Thursday, April 20, 2006

I went thru

I went thru it.

With a left eye bigger and a hoarse voice. I stood, unfazed [looking french chic in my cardigan smart casual work gear] and presented with conviction for a helluva 45 minutes. The board of twelve reached a conclusive opinion of my proposal at 2145hrs. As i was driving back, I was in awe , thinking if all had just been just a dream after popping a flu tablet in the morning.

I suppose i am trying to utilise any remaining exuberance in my debilitating youth. I have to give myself credit for this. [ gym and shopping tomorrow, with a good dinner and movie to go with, perhaps ]I was rather apprehensive this morning , taking the swollen eye to be a bad omen for the afternoon meeting.

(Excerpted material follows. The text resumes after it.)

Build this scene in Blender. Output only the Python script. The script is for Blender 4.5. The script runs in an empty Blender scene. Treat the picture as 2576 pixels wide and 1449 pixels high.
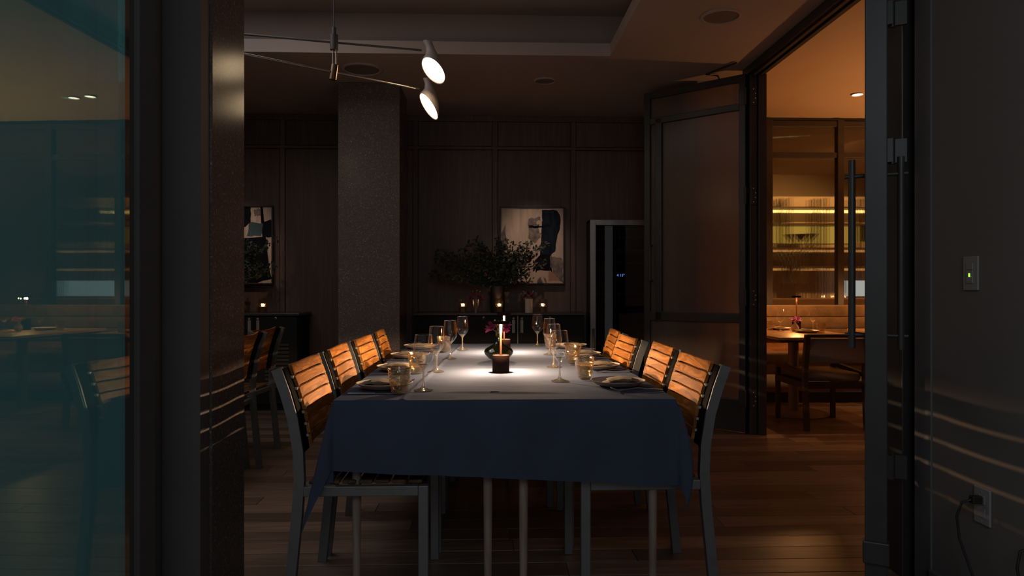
import bpy, bmesh, math, random
from mathutils import Vector, Matrix
random.seed(7)
PI = math.pi
sc = bpy.context.scene
COL = sc.collection

# ------------------------------------------------------------------ camera, world, exposure
cam_d = bpy.data.cameras.new('camera'); cam = bpy.data.objects.new('camera', cam_d); COL.objects.link(cam)
cam_d.sensor_width = 36.0; cam_d.lens = 1750 / 2576 * 36.0; cam_d.clip_start = 0.05; cam_d.clip_end = 60
cam.location = (0, 0, 1.14); cam.rotation_euler = (PI / 2, 0, -math.radians(2.06))
sc.camera = cam
world = bpy.data.worlds.new('world'); sc.world = world; world.use_nodes = True
bg = world.node_tree.nodes['Background']; bg.inputs[0].default_value = (0.97, 0.97, 1.0, 1); bg.inputs[1].default_value = 0.16
sc.view_settings.view_transform = 'Standard'; sc.view_settings.look = 'None'
sc.view_settings.gamma = 1.0; sc.view_settings.exposure = 0.0; sc.view_settings.use_curve_mapping = False
cy = sc.cycles
cy.max_bounces = 12; cy.diffuse_bounces = 4; cy.glossy_bounces = 5; cy.transmission_bounces = 10
cy.transparent_max_bounces = 24; cy.sample_clamp_indirect = 3.0; cy.sample_clamp_direct = 0
cy.use_denoising = True; cy.caustics_reflective = False; cy.caustics_refractive = False; cy.blur_glossy = 0.3

def light(name, kind, loc, power, color, size=0.02, aim=None, spot=None, blend=0.5, parent=None):
    d = bpy.data.lights.new(name, kind); d.energy = power; d.color = color
    if kind in ('POINT', 'SPOT'): d.shadow_soft_size = size
    if kind == 'SPOT': d.spot_size = math.radians(spot); d.spot_blend = blend
    if kind == 'AREA': d.size = size
    o = bpy.data.objects.new(name, d); COL.objects.link(o); o.location = loc
    if aim: o.rotation_euler = (Vector(aim) - Vector(loc)).to_track_quat('-Z', 'Y').to_euler()
    if parent: o.parent = parent
    return o
WARM = (1.0, 0.65, 0.37)
AMBER = (1.0, 0.43, 0.14)
# lamps of the rooms, and one added fill
light('picture_spot', 'SPOT', (0.48, 5.75, 2.85), 60, (1, .70, .52), .03, (0.45, 6.93, 1.42), 34, 1.0)
light('picture_spot', 'SPOT', (-2.42, 5.75, 2.85), 40, (1, .70, .52), .03, (-2.42, 6.93, 1.42), 34, 1.0)
light('booth_downlight', 'SPOT', (3.5, 6.4, 2.93), 45, AMBER, .04, (3.45, 6.4, 0), 80, .6)
light('booth_downlight', 'SPOT', (2.7, 6.75, 2.93), 70, AMBER, .04, (2.7, 6.55, 0), 72, .6)
light('booth_uplight', 'SPOT', (5.8, 5.7, .7), 360, AMBER, .1, (5.3, 5.5, 3), 116, .6)
light('bar_glow', 'SPOT', (4.6, 8.4, 2.93), 160, (1, .6, .22), .05, (4.5, 9.7, 1.5), 110, .6)
coffer = light('coffer_fill', 'AREA', (-2.1, 3.6, 3.27), 15.0, (1, .94, .94), 2.0, (-2.1, 3.6, 0))  # out-of-view area light added to lift the dark tones of the dining room
light('corridor_light', 'AREA', (.35, -1.1, 2.5), 11.0, (.82, .92, 1), 1.2, (-.1, 1.6, .7))

# ------------------------------------------------------------------ materials
MATS = {}
def nodes_of(m):
    nt = m.node_tree; return nt, nt.nodes['Principled BSDF'], nt.nodes, nt.links
def mat(name, color, rough=0.5, metal=0.0, spec=0.5, bump=0.0, bscale=60, var=0.0, vscale=6, stretch=(1, 1, 1), coat=0, sheen=0):
    """principled with noise colour variation and noise bump"""
    m = bpy.data.materials.new(name); m.use_nodes = True
    nt, b, N, L = nodes_of(m)
    b.inputs['Base Color'].default_value = (*color, 1); b.inputs['Roughness'].default_value = rough
    b.inputs['Metallic'].default_value = metal; b.inputs['Specular IOR Level'].default_value = spec
    b.inputs['Coat Weight'].default_value = coat; b.inputs['Sheen Weight'].default_value = sheen
    tc = N.new('ShaderNodeTexCoord'); mp = N.new('ShaderNodeMapping'); mp.inputs['Scale'].default_value = stretch
    L.new(tc.outputs['Object'], mp.inputs[0])
    oi = N.new('ShaderNodeObjectInfo'); ad = N.new('ShaderNodeVectorMath'); ad.operation = 'ADD'
    sc_ = N.new('ShaderNodeMath'); sc_.operation = 'MULTIPLY'; sc_.inputs[1].default_value = 37.0
    L.new(oi.outputs['Random'], sc_.inputs[0]); L.new(mp.outputs[0], ad.inputs[0]); L.new(sc_.outputs[0], ad.inputs[1])
    nz = N.new('ShaderNodeTexNoise'); nz.inputs['Scale'].default_value = vscale; nz.inputs['Detail'].default_value = 6
    L.new(ad.outputs[0], nz.inputs['Vector'])
    hs = N.new('ShaderNodeMapRange'); hs.inputs[1].default_value = .25; hs.inputs[2].default_value = .75
    hs.inputs[3].default_value = 1 - var; hs.inputs[4].default_value = 1 + var
    L.new(nz.outputs[0], hs.inputs[0])
    mx = N.new('ShaderNodeVectorMath'); mx.operation = 'SCALE'; mx.inputs[0].default_value = color
    L.new(hs.outputs[0], mx.inputs['Scale']); L.new(mx.outputs[0], b.inputs['Base Color'])
    if bump:
        n2 = N.new('ShaderNodeTexNoise'); n2.inputs['Scale'].default_value = bscale; n2.inputs['Detail'].default_value = 4
        L.new(ad.outputs[0], n2.inputs['Vector'])
        bp = N.new('ShaderNodeBump'); bp.inputs['Strength'].default_value = bump; bp.inputs['Distance'].default_value = 0.01
        L.new(n2.outputs[0], bp.inputs['Height']); L.new(bp.outputs[0], b.inputs['Normal'])
    MATS[name] = m; return m
def wood(name, c1, c2, rough, stretch, scale=4.0, bump=.15, spec=.4, rnd=.25):
    m = bpy.data.materials.new(name); m.use_nodes = True
    nt, b, N, L = nodes_of(m)
    b.inputs['Roughness'].default_value = rough; b.inputs['Specular IOR Level'].default_value = spec
    tc = N.new('ShaderNodeTexCoord'); mp = N.new('ShaderNodeMapping'); mp.inputs['Scale'].default_value = stretch
    L.new(tc.outputs['Object'], mp.inputs[0])
    oi = N.new('ShaderNodeObjectInfo'); ml = N.new('ShaderNodeMath'); ml.operation = 'MULTIPLY'; ml.inputs[1].default_value = 53
    L.new(oi.outputs['Random'], ml.inputs[0])
    ad = N.new('ShaderNodeVectorMath'); ad.operation = 'ADD'; L.new(mp.outputs[0], ad.inputs[0]); L.new(ml.outputs[0], ad.inputs[1])
    n1 = N.new('ShaderNodeTexNoise'); n1.inputs['Scale'].default_value = scale; n1.inputs['Detail'].default_value = 8; n1.inputs['Distortion'].default_value = 1.2
    L.new(ad.outputs[0], n1.inputs['Vector'])
    wv = N.new('ShaderNodeMath'); wv.operation = 'MULTIPLY'; wv.inputs[1].default_value = 22; L.new(n1.outputs[0], wv.inputs[0])
    sn = N.new('ShaderNodeMath'); sn.operation = 'SINE'; L.new(wv.outputs[0], sn.inputs[0])
    mr = N.new('ShaderNodeMapRange'); mr.inputs[1].default_value = -1; mr.inputs[2].default_value = 1; L.new(sn.outputs[0], mr.inputs[0])
    mxx = N.new('ShaderNodeMix'); mxx.data_type = 'RGBA'; mxx.inputs[6].default_value = (*c1, 1); mxx.inputs[7].default_value = (*c2, 1)
    L.new(mr.outputs[0], mxx.inputs[0])
    r2 = N.new('ShaderNodeMapRange'); r2.inputs[3].default_value = 1 - rnd; r2.inputs[4].default_value = 1 + rnd; L.new(oi.outputs['Random'], r2.inputs[0])
    scl = N.new('ShaderNodeVectorMath'); scl.operation = 'SCALE'; L.new(mxx.outputs[2], scl.inputs[0]); L.new(r2.outputs[0], scl.inputs['Scale'])
    L.new(scl.outputs[0], b.inputs['Base Color'])
    bp = N.new('ShaderNodeBump'); bp.inputs['Strength'].default_value = bump; bp.inputs['Distance'].default_value = .004
    L.new(n1.outputs[0], bp.inputs['Height']); L.new(bp.outputs[0], b.inputs['Normal'])
    MATS[name] = m; return m
def emit(name, color, s):
    m = bpy.data.materials.new(name); m.use_nodes = True; nt = m.node_tree; nt.nodes.clear()
    e = nt.nodes.new('ShaderNodeEmission'); o = nt.nodes.new('ShaderNodeOutputMaterial')
    e.inputs[0].default_value = (*color, 1); e.inputs[1].default_value = s; nt.links.new(e.outputs[0], o.inputs[0])
    MATS[name] = m; return m
def thin_glass(name, tint=(1, 1, 1), refl=0.05, edge=.55, rough=0.0, film=None, filmfac=0.0, bump=0, bscale=30, bstretch=(1, 1, 1)):
    """thin wall glass: tinted transparency + mirror reflection that grows at grazing angles (+ optional diffuse film for body colour and painted haze)"""
    m = bpy.data.materials.new(name); m.use_nodes = True; nt = m.node_tree; N = nt.nodes; L = nt.links; N.clear()
    out = N.new('ShaderNodeOutputMaterial'); tr = N.new('ShaderNodeBsdfTransparent'); tr.inputs[0].default_value = (*tint, 1)
    gl = N.new('ShaderNodeBsdfGlossy'); gl.inputs['Roughness'].default_value = rough; gl.inputs[0].default_value = (.75, .95, 1, 1) if 'teal' in name else (1, 1, 1, 1)
    lw = N.new('ShaderNodeLayerWeight'); lw.inputs[0].default_value = .5
    pw = N.new('ShaderNodeMath'); pw.operation = 'POWER'; pw.inputs[1].default_value = 2.6; L.new(lw.outputs['Facing'], pw.inputs[0])
    mr = N.new('ShaderNodeMapRange'); mr.inputs[3].default_value = refl; mr.inputs[4].default_value = edge; L.new(pw.outputs[0], mr.inputs[0])
    base = tr.outputs[0]
    if film:
        df = N.new('ShaderNodeBsdfDiffuse'); df.inputs[0].default_value = (*film, 1)
        m1 = N.new('ShaderNodeMixShader'); m1.inputs[0].default_value = filmfac; L.new(tr.outputs[0], m1.inputs[1]); L.new(df.outputs[0], m1.inputs[2]); base = m1.outputs[0]
    mx = N.new('ShaderNodeMixShader'); L.new(mr.outputs[0], mx.inputs[0]); L.new(base, mx.inputs[1]); L.new(gl.outputs[0], mx.inputs[2])
    if bump:
        tc = N.new('ShaderNodeTexCoord'); mp = N.new('ShaderNodeMapping'); mp.inputs['Scale'].default_value = bstretch; L.new(tc.outputs['Object'], mp.inputs[0])
        nz = N.new('ShaderNodeTexNoise'); nz.inputs['Scale'].default_value = bscale; L.new(mp.outputs[0], nz.inputs['Vector'])
        bp = N.new('ShaderNodeBump'); bp.inputs['Strength'].default_value = bump; bp.inputs['Distance'].default_value = .01
        L.new(nz.outputs[0], bp.inputs['Height']); L.new(bp.outputs[0], gl.inputs['Normal'])
    L.new(mx.outputs[0], out.inputs[0]); MATS[name] = m; return m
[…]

Heh..i ram still rather proud of myself for pulling this through. Tha matron gave a 'casual' remark on how my zest and youth intimidates her, and how puzzling it is that i could stand amass at this "tender age"

Though i really think she was trying to be liberal in her flattery, my ego kinda swelt for that nick of moment. Heh..

" But your cutting edge is the pile of experience that i lack ." I smiled.[ My cognitive imperative starts..]

******

It's strange. How unfazed i come to terms with my illness. Most of the the time, I worry how my work will be affected and how i will be a bother for people to have to care for me ,when i fall ill. Its never the main worry - my health. I suppose its high time i see it in another perspective.